立体図形に親しむための3ステップ知育レシピをご紹介します。身近にある空き箱を広げてまた組み立てる作業により、立体図形や展開図形を理解するための基礎を身につけることができますよ!遊び方や声かけの工夫も参考にしてくださいね。(文・写真 秋元有紀)
「箱の展開・組み立て」の学びのねらい
図形の問題は中学入試でも出題されますし、算数・数学を学んでいく上でひとつの要となります。幼児期に遊びを通して図形に触れておくと、空間認識力も鍛えられ、小学校での勉強に役立つといわれています。
積み木やブロック、折り紙など、幼児期の遊びは図形把握の手助けになるものがたくさん。積極的に取り入れていきたいですね。
今回はこの立体図形にスポットを当てて、おうちでできる簡単&お手軽知育アイデアをご紹介します。
「箱の展開・組み立て」に使う材料
今回はコンビニで売っている270mlのドリンクパックを使いました。子どもの分だけでなく、大人の分もあると一緒に作業ができて便利です。
その他に道具としてハサミ、セロハンテープ、油性マジックを用意しましょう。
ステップ1:箱を見ながら箱について一緒に考えてみよう
ここで子どもの想像力をかきたてられるといいですね。「わからない」と答えた場合は、「箱は1枚の紙から作ることができるんだよ」などヒントを少しずつ与えてあげましょう。「中はどうなっているかな?」「どこからだと開けやすそうかな?」などいろいろと聞いてみてください。子どもは頭の中で箱についてのイメージをどんどん膨らませていくはずです。
ステップ2:ハサミで切って箱を広げてみよう
まず予想させてから、実際にハサミを入れてみましょう。「予想→実践→結果を知る」を繰り返すことで考える力も鍛えることができます。
また、「辺・面」などの名称も説明しながら作業してみましょう。「四角の面が6個ある箱は”立方体”と言うんだよ」など説明してあげると、その場で覚えられないとしても耳に残ります。

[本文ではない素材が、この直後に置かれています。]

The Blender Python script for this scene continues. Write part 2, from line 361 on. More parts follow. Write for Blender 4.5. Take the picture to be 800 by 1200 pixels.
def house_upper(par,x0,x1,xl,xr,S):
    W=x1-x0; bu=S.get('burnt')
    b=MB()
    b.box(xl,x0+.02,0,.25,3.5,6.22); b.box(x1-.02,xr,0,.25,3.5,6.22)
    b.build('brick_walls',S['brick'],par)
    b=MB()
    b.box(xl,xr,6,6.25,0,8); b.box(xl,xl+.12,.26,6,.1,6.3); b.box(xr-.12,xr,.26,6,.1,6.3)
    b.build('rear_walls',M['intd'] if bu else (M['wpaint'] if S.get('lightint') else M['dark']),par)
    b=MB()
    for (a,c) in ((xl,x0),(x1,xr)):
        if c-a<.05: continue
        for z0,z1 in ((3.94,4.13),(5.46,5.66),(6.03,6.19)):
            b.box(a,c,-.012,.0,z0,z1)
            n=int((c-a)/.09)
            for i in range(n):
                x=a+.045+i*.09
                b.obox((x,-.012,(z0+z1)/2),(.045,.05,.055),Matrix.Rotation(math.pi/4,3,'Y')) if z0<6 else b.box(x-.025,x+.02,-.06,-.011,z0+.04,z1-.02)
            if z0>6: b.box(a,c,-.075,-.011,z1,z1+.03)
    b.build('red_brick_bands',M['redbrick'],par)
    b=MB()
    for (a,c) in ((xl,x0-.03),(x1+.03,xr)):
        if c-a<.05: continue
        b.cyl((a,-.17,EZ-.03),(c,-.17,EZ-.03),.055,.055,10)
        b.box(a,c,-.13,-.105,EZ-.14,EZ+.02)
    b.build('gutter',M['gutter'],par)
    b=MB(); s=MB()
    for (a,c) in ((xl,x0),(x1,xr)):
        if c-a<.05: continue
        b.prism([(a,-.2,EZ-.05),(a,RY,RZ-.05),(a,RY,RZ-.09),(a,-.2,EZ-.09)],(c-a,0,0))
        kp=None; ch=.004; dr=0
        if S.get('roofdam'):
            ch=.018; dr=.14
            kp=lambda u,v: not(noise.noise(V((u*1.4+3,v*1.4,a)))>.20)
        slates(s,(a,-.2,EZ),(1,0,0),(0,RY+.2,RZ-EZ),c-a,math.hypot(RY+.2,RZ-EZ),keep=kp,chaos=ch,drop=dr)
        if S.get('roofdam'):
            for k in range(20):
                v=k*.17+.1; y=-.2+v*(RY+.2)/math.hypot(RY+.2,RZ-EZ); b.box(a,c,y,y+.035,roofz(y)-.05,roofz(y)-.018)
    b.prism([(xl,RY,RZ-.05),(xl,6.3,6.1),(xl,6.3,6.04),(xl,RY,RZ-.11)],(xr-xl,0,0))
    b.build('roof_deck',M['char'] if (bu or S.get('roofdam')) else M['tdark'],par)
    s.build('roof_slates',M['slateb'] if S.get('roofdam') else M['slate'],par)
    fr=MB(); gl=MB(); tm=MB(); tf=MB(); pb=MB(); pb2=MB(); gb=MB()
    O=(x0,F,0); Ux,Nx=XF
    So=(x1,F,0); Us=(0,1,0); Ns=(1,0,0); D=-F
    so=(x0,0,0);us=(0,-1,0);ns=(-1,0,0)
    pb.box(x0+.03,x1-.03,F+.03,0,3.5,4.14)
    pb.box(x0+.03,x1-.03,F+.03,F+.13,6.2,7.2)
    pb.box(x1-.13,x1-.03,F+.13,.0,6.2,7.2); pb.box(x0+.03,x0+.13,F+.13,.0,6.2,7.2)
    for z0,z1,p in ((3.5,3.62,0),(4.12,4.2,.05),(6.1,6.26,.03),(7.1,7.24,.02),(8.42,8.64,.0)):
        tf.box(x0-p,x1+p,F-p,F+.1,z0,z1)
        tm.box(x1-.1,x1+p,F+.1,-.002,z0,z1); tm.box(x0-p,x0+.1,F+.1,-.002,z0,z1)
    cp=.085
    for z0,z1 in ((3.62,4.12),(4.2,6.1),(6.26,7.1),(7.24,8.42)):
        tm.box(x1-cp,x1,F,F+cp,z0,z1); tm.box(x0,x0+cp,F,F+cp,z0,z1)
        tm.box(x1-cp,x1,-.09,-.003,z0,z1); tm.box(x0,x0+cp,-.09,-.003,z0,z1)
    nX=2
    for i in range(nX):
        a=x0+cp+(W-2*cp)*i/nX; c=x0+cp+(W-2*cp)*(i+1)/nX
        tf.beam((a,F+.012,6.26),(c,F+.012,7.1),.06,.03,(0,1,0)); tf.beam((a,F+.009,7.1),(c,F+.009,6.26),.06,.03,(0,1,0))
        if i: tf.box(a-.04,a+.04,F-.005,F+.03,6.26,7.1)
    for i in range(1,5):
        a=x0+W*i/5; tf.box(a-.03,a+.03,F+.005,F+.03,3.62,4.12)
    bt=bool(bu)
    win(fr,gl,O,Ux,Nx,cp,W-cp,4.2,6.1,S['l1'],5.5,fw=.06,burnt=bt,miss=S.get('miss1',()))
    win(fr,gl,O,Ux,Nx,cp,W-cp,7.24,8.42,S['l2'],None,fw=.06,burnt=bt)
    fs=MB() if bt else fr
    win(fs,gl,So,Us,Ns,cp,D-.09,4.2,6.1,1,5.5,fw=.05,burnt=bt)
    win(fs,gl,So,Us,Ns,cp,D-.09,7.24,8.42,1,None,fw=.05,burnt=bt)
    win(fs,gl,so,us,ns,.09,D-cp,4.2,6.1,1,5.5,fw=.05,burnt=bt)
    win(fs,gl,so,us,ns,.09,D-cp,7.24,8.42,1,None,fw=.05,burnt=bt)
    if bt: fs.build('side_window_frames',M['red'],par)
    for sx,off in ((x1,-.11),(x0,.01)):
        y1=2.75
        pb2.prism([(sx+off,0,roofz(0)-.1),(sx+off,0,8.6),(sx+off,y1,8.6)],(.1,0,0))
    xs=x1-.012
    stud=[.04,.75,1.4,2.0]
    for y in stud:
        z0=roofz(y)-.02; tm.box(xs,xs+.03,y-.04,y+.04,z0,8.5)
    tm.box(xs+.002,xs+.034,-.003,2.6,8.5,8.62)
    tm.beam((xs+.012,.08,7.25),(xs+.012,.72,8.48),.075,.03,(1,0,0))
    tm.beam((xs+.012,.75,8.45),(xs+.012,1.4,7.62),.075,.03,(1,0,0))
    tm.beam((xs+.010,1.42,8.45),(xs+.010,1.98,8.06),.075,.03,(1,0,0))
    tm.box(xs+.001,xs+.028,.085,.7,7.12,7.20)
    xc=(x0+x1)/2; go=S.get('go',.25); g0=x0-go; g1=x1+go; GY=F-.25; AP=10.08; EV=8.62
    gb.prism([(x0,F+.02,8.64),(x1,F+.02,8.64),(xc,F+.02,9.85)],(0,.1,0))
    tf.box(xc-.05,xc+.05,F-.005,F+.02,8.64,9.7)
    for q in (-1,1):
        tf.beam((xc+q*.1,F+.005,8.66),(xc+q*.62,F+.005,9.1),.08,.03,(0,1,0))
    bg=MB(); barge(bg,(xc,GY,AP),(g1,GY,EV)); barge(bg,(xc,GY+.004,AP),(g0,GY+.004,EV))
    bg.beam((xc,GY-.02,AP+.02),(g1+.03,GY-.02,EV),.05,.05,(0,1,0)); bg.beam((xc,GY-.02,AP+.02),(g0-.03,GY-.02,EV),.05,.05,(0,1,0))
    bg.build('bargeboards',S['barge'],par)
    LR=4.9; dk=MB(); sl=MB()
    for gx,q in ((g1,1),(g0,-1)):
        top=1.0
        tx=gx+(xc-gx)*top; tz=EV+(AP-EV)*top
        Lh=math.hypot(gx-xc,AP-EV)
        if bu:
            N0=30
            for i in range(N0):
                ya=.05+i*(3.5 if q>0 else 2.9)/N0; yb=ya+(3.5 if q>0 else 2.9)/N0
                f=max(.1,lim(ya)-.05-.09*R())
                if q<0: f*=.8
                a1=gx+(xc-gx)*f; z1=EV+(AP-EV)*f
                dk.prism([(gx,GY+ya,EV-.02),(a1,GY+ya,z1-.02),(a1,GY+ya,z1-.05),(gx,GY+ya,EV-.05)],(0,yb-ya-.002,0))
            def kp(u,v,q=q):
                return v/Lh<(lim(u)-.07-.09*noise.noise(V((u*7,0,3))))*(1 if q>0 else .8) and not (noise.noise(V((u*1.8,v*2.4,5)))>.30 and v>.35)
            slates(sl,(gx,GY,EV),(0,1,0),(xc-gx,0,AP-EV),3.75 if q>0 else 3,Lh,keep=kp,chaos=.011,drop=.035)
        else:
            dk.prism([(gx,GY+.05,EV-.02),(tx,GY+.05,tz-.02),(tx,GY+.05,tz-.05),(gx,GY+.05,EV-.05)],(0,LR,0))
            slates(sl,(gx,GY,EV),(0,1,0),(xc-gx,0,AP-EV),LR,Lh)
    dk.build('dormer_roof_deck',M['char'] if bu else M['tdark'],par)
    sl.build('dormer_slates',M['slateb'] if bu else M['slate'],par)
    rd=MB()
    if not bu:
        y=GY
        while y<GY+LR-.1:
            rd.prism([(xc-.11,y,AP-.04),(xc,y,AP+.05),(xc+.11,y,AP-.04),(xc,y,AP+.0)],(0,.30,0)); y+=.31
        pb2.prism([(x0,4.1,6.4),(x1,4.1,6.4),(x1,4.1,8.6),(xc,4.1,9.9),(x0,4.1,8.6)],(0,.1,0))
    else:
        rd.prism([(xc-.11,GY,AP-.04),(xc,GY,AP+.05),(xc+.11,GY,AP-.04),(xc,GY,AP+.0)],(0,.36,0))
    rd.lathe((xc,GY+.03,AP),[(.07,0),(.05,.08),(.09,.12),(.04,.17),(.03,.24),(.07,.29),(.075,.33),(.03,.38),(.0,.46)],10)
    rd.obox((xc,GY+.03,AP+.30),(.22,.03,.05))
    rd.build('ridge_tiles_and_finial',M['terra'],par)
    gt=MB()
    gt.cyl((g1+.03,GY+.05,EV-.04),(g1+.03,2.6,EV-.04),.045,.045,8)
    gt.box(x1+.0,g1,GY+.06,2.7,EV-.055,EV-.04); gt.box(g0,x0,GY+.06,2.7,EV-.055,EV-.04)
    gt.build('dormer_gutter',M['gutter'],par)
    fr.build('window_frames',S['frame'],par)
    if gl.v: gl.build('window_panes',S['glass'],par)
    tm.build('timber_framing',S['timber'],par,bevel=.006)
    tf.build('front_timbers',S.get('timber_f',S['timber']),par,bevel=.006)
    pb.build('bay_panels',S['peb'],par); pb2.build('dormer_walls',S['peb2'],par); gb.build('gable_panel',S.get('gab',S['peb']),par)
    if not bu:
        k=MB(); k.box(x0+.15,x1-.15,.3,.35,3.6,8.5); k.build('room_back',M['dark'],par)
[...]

親子でそれぞれ切り方を変えて、さまざまな展開図を作ってみても面白いですよ。
ステップ3:広げたものをもう一度組み立ててみよう
ここでひとつ、より立体について理解を深めるための工夫をしてみましょう。再度組み立てる際にマジックで面の枠を書きます。まだ小さいうちは面や辺などの概念を伝えても、理解できないと思われるかもしれません。しかし、少し難しい内容でも状況に応じた説明を入れてあげると、なんとなくでも頭に残るものです。後に同じような場面に直面したときに、以前聞いたことを思い出すこともあります。

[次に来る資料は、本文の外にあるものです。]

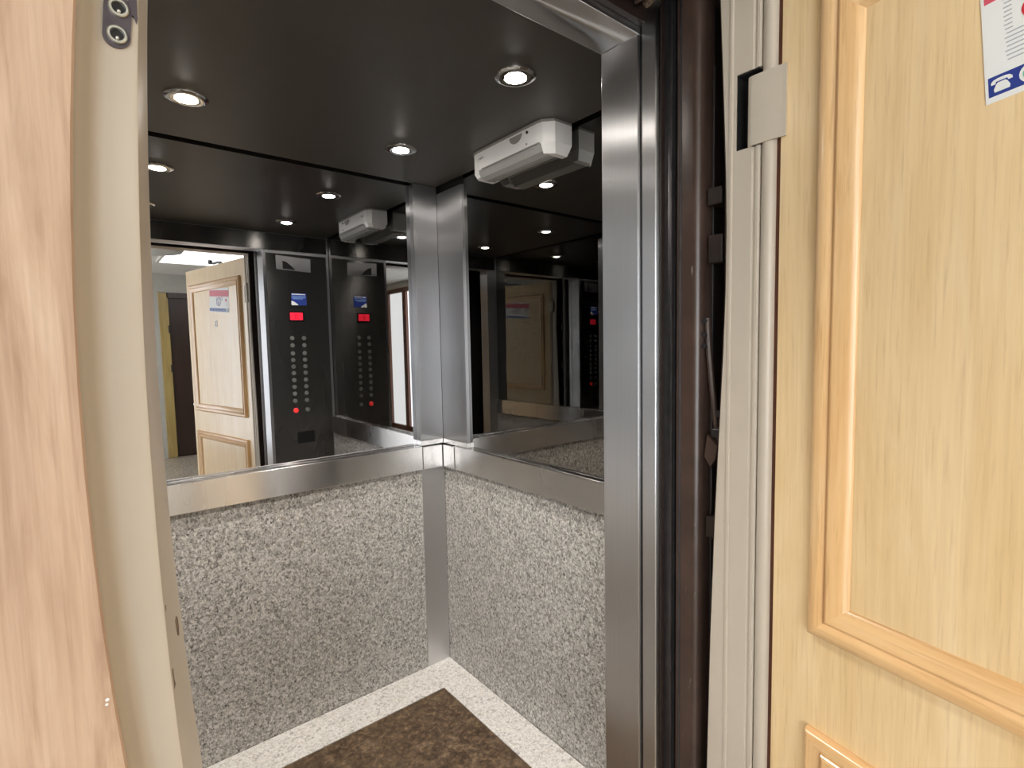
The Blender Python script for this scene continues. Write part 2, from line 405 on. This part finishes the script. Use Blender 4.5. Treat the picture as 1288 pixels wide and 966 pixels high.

「四角がいくつくっついたら箱になるかな?」など問いかけながら組み立ててみると、自然と面とはどういうものなのか頭の片隅にインプットされていきます。
3つの遊びの広げ方
【その1】すべての面をバラバラに切る
バラバラにした面をセロテープで貼り合わせていろんな展開図を作ってみましょう。はじめにできあがった展開図以外の形からも箱ができることを学べます。

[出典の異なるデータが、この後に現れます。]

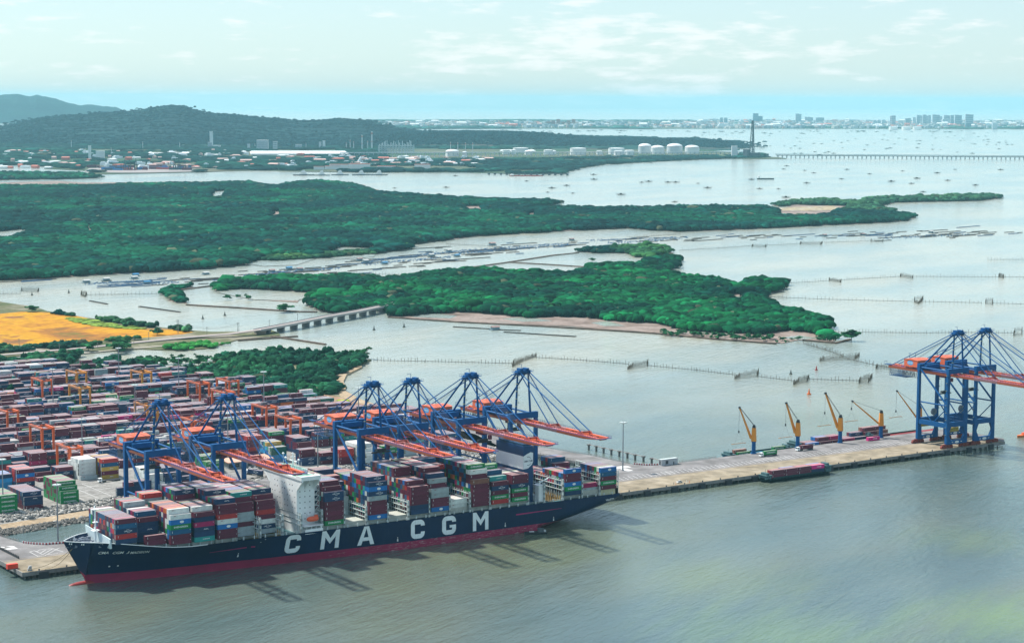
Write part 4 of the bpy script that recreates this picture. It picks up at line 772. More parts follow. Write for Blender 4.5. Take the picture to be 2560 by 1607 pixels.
stack(214, 270, 8, {-1: 'NMD'}, 3, 'the low stack near the yard corner')
# regular yard blocks, six rows between the legs of each yard crane
yard_np = np.array(YARD); BLK = [322 + 30 * k for k in range(18)]
for bi, nc in enumerate(BLK):
    for k in range(-34, 50):
        s0 = -185 + 13.1 * (k + 10) - 80
        cx = np.array([[s0, nc - 11], [s0 + 12.2, nc + 11], [s0 + 12.2, nc - 11]]) if nc < 800 else np.array([[s0, nc - 11], [s0 + 12.2, nc - 11]])
        if not inpoly(cx, yard_np).all(): continue
        rel = np.array([s0, nc]) - CAMP[:2]; fw = rel @ HF[:2]; rt = rel @ HR[:2]
        if rt < -fw * .275 - 10: continue
        if bi == 0 and not (-420 < s0 < -125 or -30 < s0 < 60 or s0 > 118): continue
        hot = noise2(np.array([s0 * 1.0]), np.array([nc * 1.7]), 38)[0]; fam = rb.choice(['MMMMNM', 'NNNDM', 'MMNDBG', 'MMMMMM', 'WAMN', 'MMMNNDDBGWAOT', 'NNDBMMTT', 'MNMNMNHM'])
        last = 3
        for i in range(6):
            tt = int(np.clip(round(1.2 + hot * 3.4 + rb.gauss(0, .8)), 0 if rb.random() < .15 else 1, 5)); tt = int(round((tt + last) / 2)); last = tt
            if bi > 12: tt = min(tt, 4)
            if rb.random() < .06: tt = 0
            short = rb.random() < .16
            for t in range(tt):
                c = rb.choice(fam) if rb.random() < .65 else rc('MMMMNNNDDBTGWAROCHJMNP' if rb.random() < .4 else 'MMMNNNDD')
                if short:
                    place(s0, nc - 7.7 + 2.6 * i, 4.05 + t * HPITCH, c, 6.06, where='yard', blk=bi + 1, bay=k, row=i + 1, tier=t + 1); place(s0 + 6.15, nc - 7.7 + 2.6 * i, 4.05 + t * HPITCH, c, 6.06, where='yard', blk=bi + 1, bay=k, row=i + 1, tier=t + 1)
                else: place(s0, nc - 7.7 + 2.6 * i, 4.05 + t * HPITCH, c, where='yard', blk=bi + 1, bay=k, row=i + 1, tier=t + 1)
stack(-8 + 60, 725, 6, {0: 'MMMM', -1: 'MMN'}, 5, 'the tall maroon block at the far left of the yard')
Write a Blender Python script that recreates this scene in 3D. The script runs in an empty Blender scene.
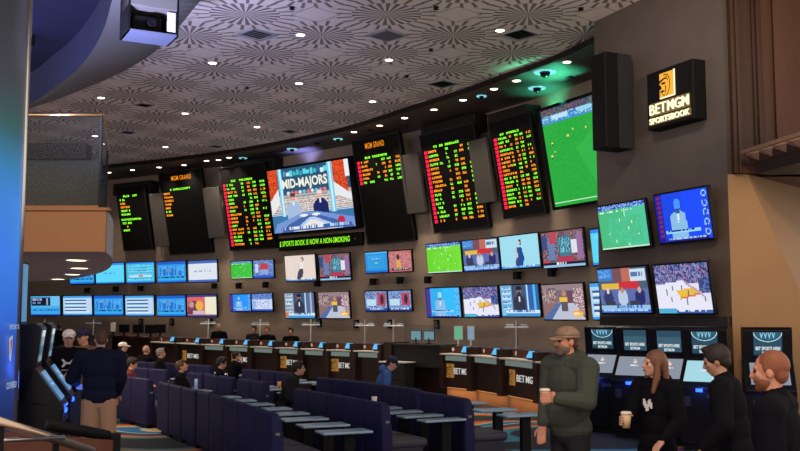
import bpy, bmesh, math, random
from mathutils import Vector, Matrix
random.seed(7)
C = bpy.context.scene.collection
PI = math.pi
S = bpy.context.scene
S.view_settings.view_transform = 'Standard'
S.view_settings.look = 'None'
S.view_settings.gamma = 1
S.view_settings.exposure = 0.0
S.view_settings.use_curve_mapping = False

# ------------------------------------------------------------------ camera
FPX = 960.0
PITCH = math.atan(91.0 / FPX)
CAM = Vector((0, 0, 1.95))
cd = bpy.data.cameras.new('camera'); cam = bpy.data.objects.new('camera', cd); C.objects.link(cam)
cd.sensor_width = 36; cd.lens = 36 * FPX / 800.0; cd.clip_end = 300
cam.location = CAM; cam.rotation_euler = (PI / 2 + PITCH, 0, 0)
S.camera = cam
def ray(px, py):
    dx = (px - 400) / FPX; dy = (225.5 - py) / FPX
    return Vector((dx, math.cos(PITCH) - dy * math.sin(PITCH), math.sin(PITCH) + dy * math.cos(PITCH)))
def at(px, py, Y):
    r = ray(px, py); return CAM + r * (Y / r.y)
def atz(px, py, z):
    r = ray(px, py); return CAM + r * ((z - CAM.z) / r.z)
def at_plane(px, py, p0, n):
    r = ray(px, py); return CAM + r * ((p0 - CAM).dot(n) / r.dot(n))

# ------------------------------------------------------------------ colours / materials
def s2l(c):
    c = c / 255.0
    return c / 12.92 if c <= 0.04045 else ((c + 0.055) / 1.055) ** 2.4
def rgb(r, g, b): return (s2l(r), s2l(g), s2l(b), 1.0)
M = {}
def mat(name, col, rough=0.6, metal=0.0, spec=0.3, noise=0.0, nscale=8.0, bump=0.0, emit=None, es=1.0):
    m = bpy.data.materials.new(name); m.use_nodes = True; nt = m.node_tree
    b = nt.nodes['Principled BSDF']
    b.inputs['Base Color'].default_value = col; b.inputs['Roughness'].default_value = rough
    b.inputs['Metallic'].default_value = metal; b.inputs['Specular IOR Level'].default_value = spec
    if noise > 0 or bump > 0:
        tc = nt.nodes.new('ShaderNodeTexCoord'); n = nt.nodes.new('ShaderNodeTexNoise')
        n.inputs['Scale'].default_value = nscale; n.inputs['Detail'].default_value = 5
        nt.links.new(tc.outputs['Object'], n.inputs['Vector'])
        if noise > 0:
            mx = nt.nodes.new('ShaderNodeMix'); mx.data_type = 'RGBA'
            mx.inputs['A'].default_value = tuple(c * (1 - noise) for c in col[:3]) + (1,)
            mx.inputs['B'].default_value = tuple(min(1, c * (1 + noise)) for c in col[:3]) + (1,)
            nt.links.new(n.outputs['Fac'], mx.inputs['Factor']); nt.links.new(mx.outputs['Result'], b.inputs['Base Color'])
        if bump > 0:
            bp = nt.nodes.new('ShaderNodeBump'); bp.inputs['Strength'].default_value = bump
            nt.links.new(n.outputs['Fac'], bp.inputs['Height']); nt.links.new(bp.outputs['Normal'], b.inputs['Normal'])
    if emit:
        b.inputs['Emission Color'].default_value = emit; b.inputs['Emission Strength'].default_value = es
    M[name] = m; return m
def wood(name, c1, c2, rough=0.4, scale=3.0):
    m = mat(name, c1, rough); nt = m.node_tree; b = nt.nodes['Principled BSDF']
    tc = nt.nodes.new('ShaderNodeTexCoord'); mp = nt.nodes.new('ShaderNodeMapping'); mp.inputs['Scale'].default_value = (scale, scale, scale * .15)
    n = nt.nodes.new('ShaderNodeTexNoise'); n.inputs['Scale'].default_value = 6; n.inputs['Detail'].default_value = 8; n.inputs['Distortion'].default_value = 1.2
    mx = nt.nodes.new('ShaderNodeMix'); mx.data_type = 'RGBA'; mx.inputs['A'].default_value = c1; mx.inputs['B'].default_value = c2
    nt.links.new(tc.outputs['Object'], mp.inputs['Vector']); nt.links.new(mp.outputs['Vector'], n.inputs['Vector'])
    nt.links.new(n.outputs['Fac'], mx.inputs['Factor']); nt.links.new(mx.outputs['Result'], b.inputs['Base Color'])
    return m
def emis(name, col, st):
    return mat(name, (0.01, 0.01, 0.01, 1), 0.4, emit=col, es=st)
def attr_screen(name, st):
    m = bpy.data.materials.new(name); m.use_nodes = True; nt = m.node_tree; b = nt.nodes['Principled BSDF']
    a = nt.nodes.new('ShaderNodeVertexColor'); a.layer_name = 'Col'
    b.inputs['Base Color'].default_value = (0.01, 0.01, 0.012, 1); b.inputs['Roughness'].default_value = 0.25
    b.inputs['Specular IOR Level'].default_value = 0.2
    nt.links.new(a.outputs['Color'], b.inputs['Emission Color']); b.inputs['Emission Strength'].default_value = st
    M[name] = m; return m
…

「さっきはこの形から箱ができたけど、他の形からもできるかな?」と問いかけてみて、自由に作らせてみましょう。とんでもない展開図ができることもありますが、それはそれで面白いもの。これだと箱にならない、ということを知ることも学びです。箱ができあがらない場合は「どうしてできないんだろう?」と一緒に考えてみてくださいね。だんだんと立体ができあがるためのルールが子どもの頭の中で浮かび上がってきます。
【その2】展開図からの連想ゲーム
展開図が何に見えるか一緒に考えるのは楽しいだけでなく、想像力を養うことにもつながります。
【その3】お向かいさんはどれ?
面の位置関係は、展開図の問題でよく出題されます。遊びの中で触れていけば、将来図形問題に対して苦手意識を持ちにくくなるかもしれません。
声かけの工夫
たとえば、子どもの興味を引くような言葉を使うという方法があります。「箱を広げてみない?」というよりも、「箱の実験やってみない?」という方がワクワク感が出てくるような気がしませんか?誘い方を工夫して、子どもにまず「やってみたい!」「なんだろう?」と思わせることが大事ですね。
ハサミで切る作業や、セロハンテープを使った作業もあるので、創作遊びが好きな子どもには「工作タイムです!」と声をかけると興味を持ちやすいでしょう。